(Records with scene code)
-------
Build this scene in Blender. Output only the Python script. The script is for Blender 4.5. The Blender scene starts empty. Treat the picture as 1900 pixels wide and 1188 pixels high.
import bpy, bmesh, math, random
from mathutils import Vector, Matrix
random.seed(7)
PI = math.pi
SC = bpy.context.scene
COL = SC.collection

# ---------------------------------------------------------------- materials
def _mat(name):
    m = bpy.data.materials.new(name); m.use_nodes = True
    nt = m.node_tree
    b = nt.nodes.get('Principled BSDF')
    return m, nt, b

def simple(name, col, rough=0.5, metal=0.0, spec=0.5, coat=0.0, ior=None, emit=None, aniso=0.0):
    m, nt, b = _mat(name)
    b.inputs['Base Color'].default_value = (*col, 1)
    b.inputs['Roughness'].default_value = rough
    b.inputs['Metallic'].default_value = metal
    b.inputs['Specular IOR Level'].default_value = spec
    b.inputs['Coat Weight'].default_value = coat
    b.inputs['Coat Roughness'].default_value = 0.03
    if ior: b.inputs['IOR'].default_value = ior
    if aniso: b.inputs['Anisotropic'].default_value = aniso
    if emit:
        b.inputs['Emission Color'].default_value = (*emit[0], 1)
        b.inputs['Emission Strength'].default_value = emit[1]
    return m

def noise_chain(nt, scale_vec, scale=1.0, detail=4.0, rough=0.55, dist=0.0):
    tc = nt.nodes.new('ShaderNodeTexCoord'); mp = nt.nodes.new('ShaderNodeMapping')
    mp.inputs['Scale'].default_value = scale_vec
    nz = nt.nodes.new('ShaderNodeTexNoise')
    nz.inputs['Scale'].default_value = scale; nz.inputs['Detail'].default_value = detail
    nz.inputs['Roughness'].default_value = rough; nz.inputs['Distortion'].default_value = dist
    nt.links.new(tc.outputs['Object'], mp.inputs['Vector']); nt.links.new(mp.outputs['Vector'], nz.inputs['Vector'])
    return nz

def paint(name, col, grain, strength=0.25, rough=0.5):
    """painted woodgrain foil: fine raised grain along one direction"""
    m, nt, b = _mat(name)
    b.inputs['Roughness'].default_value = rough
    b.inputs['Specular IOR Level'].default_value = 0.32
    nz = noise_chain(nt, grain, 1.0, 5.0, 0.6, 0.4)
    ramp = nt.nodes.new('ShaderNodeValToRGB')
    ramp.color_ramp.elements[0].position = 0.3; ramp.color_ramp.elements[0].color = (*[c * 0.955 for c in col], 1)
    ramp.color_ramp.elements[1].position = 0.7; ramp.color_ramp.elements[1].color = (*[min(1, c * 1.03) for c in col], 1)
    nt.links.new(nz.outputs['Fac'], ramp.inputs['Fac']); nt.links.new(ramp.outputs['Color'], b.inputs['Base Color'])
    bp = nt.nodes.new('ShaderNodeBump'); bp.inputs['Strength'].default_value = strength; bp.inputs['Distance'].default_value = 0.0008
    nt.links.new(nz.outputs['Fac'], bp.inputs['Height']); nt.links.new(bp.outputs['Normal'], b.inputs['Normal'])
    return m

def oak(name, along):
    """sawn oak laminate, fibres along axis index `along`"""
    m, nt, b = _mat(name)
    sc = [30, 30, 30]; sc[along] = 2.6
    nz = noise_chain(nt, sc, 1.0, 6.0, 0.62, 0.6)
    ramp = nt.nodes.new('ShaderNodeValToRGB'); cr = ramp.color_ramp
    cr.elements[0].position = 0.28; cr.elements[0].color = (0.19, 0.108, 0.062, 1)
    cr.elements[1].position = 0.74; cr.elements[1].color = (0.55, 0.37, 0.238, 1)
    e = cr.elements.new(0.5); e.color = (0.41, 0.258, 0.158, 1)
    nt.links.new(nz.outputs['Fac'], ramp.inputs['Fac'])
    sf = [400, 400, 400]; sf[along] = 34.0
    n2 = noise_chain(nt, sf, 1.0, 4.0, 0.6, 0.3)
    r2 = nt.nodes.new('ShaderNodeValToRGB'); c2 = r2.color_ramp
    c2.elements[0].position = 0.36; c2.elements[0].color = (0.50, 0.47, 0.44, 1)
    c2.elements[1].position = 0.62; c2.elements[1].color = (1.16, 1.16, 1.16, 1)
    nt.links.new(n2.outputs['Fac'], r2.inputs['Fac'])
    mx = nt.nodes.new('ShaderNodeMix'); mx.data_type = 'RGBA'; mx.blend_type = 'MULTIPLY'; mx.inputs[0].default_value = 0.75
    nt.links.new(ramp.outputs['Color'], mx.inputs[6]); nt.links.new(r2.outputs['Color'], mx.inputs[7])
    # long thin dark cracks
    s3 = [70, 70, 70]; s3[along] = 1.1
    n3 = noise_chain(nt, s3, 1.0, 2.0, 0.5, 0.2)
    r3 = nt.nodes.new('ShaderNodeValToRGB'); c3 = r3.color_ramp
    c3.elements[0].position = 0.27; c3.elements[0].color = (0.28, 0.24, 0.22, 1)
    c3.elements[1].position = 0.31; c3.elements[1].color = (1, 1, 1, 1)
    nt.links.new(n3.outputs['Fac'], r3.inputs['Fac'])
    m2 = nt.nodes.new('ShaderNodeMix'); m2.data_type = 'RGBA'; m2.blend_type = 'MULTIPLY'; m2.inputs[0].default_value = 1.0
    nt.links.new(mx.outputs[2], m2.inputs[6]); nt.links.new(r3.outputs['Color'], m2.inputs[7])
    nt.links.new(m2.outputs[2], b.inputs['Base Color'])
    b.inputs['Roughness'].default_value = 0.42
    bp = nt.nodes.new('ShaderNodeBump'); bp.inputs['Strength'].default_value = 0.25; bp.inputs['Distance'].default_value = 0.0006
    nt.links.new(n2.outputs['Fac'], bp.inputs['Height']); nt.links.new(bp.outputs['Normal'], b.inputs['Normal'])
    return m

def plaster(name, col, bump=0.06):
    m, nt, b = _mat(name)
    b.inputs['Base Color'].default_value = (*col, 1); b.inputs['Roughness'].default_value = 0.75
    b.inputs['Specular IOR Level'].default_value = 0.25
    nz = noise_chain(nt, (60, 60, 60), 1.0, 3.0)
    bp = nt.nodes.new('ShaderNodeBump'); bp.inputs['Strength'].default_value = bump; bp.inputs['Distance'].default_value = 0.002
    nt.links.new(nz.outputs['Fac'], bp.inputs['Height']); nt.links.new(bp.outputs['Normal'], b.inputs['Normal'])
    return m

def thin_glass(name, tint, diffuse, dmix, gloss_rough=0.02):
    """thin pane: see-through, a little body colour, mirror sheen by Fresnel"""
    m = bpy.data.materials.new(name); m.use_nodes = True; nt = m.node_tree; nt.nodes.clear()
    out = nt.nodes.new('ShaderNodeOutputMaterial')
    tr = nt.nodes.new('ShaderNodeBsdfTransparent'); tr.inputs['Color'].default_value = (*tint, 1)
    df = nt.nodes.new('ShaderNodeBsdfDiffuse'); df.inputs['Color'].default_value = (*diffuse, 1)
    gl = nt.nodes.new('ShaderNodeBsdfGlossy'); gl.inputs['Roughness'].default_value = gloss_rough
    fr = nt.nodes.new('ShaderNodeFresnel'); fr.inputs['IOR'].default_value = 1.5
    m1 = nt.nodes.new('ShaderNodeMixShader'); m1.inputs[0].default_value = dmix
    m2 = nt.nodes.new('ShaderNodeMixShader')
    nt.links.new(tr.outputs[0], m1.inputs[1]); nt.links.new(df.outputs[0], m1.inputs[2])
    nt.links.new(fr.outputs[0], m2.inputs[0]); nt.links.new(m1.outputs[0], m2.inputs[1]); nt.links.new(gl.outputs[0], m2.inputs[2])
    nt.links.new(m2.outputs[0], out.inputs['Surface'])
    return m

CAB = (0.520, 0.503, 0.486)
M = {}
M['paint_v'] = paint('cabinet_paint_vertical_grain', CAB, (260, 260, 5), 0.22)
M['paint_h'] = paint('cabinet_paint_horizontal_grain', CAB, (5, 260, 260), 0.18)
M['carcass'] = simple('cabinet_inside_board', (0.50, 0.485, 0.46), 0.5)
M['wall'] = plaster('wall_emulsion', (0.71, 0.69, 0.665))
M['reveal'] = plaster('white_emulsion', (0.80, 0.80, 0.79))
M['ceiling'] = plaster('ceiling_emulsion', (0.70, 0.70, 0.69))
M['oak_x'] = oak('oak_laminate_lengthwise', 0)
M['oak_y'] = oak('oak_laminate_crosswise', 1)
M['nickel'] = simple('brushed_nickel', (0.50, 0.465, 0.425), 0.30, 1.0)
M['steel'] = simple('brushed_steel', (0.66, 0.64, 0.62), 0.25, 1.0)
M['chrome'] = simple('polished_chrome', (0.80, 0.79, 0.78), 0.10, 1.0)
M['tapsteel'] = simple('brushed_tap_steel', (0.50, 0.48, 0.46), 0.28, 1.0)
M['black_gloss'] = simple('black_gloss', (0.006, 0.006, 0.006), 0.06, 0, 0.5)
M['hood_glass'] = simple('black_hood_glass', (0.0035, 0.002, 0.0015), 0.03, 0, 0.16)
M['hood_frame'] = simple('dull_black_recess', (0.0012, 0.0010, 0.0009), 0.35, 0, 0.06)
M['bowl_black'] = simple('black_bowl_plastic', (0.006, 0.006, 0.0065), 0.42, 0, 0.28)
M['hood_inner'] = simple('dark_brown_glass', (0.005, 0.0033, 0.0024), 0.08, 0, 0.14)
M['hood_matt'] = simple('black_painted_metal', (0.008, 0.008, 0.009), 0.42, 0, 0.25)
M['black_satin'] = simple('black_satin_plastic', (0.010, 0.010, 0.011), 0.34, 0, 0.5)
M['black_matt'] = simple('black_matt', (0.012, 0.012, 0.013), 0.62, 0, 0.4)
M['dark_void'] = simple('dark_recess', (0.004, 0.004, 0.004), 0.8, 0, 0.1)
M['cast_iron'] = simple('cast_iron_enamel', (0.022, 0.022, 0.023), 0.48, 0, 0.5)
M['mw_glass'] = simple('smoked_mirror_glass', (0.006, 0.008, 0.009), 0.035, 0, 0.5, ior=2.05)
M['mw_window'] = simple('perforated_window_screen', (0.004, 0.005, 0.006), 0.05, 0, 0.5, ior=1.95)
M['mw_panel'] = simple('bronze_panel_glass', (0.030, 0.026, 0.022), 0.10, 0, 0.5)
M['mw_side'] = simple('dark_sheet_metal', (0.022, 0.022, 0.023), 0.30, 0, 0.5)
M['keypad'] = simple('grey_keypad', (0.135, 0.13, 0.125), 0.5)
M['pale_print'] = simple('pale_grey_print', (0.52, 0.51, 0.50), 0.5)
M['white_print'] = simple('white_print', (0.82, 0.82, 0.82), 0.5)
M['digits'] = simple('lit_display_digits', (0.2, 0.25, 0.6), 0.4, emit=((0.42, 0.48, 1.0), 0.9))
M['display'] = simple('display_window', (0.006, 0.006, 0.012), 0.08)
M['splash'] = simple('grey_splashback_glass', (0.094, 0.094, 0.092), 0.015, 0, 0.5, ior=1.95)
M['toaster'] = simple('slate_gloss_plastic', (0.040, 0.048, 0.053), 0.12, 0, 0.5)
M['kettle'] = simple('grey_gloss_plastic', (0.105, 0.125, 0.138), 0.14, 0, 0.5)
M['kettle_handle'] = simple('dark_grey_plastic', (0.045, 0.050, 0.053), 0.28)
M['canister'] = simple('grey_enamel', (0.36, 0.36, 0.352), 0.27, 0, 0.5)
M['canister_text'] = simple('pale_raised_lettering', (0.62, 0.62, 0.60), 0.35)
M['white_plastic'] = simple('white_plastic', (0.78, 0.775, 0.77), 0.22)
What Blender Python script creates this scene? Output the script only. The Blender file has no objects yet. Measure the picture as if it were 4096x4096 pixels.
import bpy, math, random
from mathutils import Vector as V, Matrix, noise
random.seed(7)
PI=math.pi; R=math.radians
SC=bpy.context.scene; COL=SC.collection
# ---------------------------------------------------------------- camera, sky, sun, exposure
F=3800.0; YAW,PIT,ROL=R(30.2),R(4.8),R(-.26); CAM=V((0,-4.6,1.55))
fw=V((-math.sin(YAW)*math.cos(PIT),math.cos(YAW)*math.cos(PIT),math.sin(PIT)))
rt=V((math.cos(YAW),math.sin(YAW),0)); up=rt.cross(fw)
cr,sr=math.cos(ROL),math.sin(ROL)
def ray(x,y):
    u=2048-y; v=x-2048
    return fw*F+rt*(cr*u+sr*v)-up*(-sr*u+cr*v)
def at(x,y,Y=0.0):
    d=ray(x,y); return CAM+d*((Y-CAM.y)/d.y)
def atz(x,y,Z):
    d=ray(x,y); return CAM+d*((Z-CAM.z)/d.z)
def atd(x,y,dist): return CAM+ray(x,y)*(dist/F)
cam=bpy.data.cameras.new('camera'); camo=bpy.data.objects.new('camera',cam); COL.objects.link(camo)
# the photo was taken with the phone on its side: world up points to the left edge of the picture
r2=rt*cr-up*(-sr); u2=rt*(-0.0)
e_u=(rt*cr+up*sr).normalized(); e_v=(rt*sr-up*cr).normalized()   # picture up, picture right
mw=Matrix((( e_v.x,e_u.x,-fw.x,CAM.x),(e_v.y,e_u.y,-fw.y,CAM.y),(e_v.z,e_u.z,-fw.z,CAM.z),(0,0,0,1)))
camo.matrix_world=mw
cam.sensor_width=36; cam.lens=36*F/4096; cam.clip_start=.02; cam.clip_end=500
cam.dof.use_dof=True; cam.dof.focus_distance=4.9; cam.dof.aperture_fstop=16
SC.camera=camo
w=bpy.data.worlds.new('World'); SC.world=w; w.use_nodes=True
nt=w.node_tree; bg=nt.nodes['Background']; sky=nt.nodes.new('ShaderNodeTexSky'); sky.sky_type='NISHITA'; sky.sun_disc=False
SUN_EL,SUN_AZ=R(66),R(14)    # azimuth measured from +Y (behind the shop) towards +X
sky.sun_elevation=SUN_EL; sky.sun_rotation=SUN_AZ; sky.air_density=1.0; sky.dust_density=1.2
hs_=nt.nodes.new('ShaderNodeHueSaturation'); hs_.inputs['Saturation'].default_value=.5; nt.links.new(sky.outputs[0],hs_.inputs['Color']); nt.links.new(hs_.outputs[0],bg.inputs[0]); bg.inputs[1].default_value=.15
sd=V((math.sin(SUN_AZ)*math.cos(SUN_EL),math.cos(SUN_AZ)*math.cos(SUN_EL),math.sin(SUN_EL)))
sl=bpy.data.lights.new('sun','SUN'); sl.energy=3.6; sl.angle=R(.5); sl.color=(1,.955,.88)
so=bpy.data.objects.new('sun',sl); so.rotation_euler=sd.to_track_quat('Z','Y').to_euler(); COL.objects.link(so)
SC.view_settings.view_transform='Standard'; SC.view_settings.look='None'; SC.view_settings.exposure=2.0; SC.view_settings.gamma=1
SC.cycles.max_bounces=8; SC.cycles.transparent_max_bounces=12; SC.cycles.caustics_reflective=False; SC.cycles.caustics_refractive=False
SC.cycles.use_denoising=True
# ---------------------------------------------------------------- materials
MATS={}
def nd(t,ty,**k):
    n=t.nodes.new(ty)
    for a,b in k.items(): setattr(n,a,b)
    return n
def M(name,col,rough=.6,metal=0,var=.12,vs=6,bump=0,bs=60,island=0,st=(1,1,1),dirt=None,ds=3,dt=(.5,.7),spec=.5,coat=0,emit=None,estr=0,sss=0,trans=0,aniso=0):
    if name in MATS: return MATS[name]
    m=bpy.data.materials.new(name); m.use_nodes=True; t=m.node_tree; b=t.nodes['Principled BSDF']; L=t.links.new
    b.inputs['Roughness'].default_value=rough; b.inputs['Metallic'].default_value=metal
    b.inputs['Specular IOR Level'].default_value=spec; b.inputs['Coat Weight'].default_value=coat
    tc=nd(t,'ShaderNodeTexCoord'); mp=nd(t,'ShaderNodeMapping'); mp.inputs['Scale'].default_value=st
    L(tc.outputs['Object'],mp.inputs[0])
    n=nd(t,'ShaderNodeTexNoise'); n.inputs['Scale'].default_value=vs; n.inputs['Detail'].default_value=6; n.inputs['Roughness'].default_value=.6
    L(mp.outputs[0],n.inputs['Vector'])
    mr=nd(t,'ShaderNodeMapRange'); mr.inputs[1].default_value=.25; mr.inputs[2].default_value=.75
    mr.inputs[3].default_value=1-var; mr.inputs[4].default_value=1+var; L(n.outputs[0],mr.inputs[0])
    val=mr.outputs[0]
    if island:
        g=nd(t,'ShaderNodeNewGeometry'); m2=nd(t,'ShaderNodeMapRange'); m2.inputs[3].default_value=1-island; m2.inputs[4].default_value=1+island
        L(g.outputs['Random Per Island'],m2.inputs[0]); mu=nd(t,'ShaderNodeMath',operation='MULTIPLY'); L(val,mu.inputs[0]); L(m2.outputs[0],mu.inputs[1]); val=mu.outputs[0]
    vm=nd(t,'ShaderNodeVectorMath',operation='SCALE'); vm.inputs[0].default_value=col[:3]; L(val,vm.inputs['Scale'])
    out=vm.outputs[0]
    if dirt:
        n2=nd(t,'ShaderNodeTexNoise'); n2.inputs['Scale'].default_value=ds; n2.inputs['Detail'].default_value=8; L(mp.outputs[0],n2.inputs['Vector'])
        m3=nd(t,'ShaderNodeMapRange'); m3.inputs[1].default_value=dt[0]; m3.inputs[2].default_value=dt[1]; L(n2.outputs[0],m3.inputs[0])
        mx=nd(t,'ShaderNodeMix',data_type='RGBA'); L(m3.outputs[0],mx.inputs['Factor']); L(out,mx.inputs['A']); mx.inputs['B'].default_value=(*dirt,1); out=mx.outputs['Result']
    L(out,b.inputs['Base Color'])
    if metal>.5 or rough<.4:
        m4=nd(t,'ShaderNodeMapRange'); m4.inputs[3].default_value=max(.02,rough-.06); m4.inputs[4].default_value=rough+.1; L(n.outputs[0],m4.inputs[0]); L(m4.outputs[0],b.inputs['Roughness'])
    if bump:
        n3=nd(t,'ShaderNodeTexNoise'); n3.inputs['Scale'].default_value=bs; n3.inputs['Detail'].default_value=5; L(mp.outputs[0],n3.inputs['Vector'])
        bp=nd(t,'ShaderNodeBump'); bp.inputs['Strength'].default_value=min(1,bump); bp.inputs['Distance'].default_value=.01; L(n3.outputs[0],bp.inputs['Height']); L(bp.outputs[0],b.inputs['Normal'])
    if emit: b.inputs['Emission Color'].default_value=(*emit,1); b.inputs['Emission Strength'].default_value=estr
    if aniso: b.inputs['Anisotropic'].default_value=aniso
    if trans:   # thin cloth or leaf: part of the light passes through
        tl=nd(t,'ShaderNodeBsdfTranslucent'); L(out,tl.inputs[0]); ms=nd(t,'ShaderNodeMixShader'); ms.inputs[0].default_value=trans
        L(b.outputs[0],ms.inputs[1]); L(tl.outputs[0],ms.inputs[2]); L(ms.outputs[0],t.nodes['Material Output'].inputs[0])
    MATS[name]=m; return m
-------
SET TASK >> Please print the material above exactly as it appears, from its first line through the line containing "return m, nt, b", inclusive, and stop there.

SOLVED PROBLEM >>
Build this scene in Blender. Output only the Python script. The script is for Blender 4.5. The Blender scene starts empty. Treat the picture as 1900 pixels wide and 1188 pixels high.
import bpy, bmesh, math, random
from mathutils import Vector, Matrix
random.seed(7)
PI = math.pi
SC = bpy.context.scene
COL = SC.collection

# ---------------------------------------------------------------- materials
def _mat(name):
    m = bpy.data.materials.new(name); m.use_nodes = True
    nt = m.node_tree
    b = nt.nodes.get('Principled BSDF')
    return m, nt, b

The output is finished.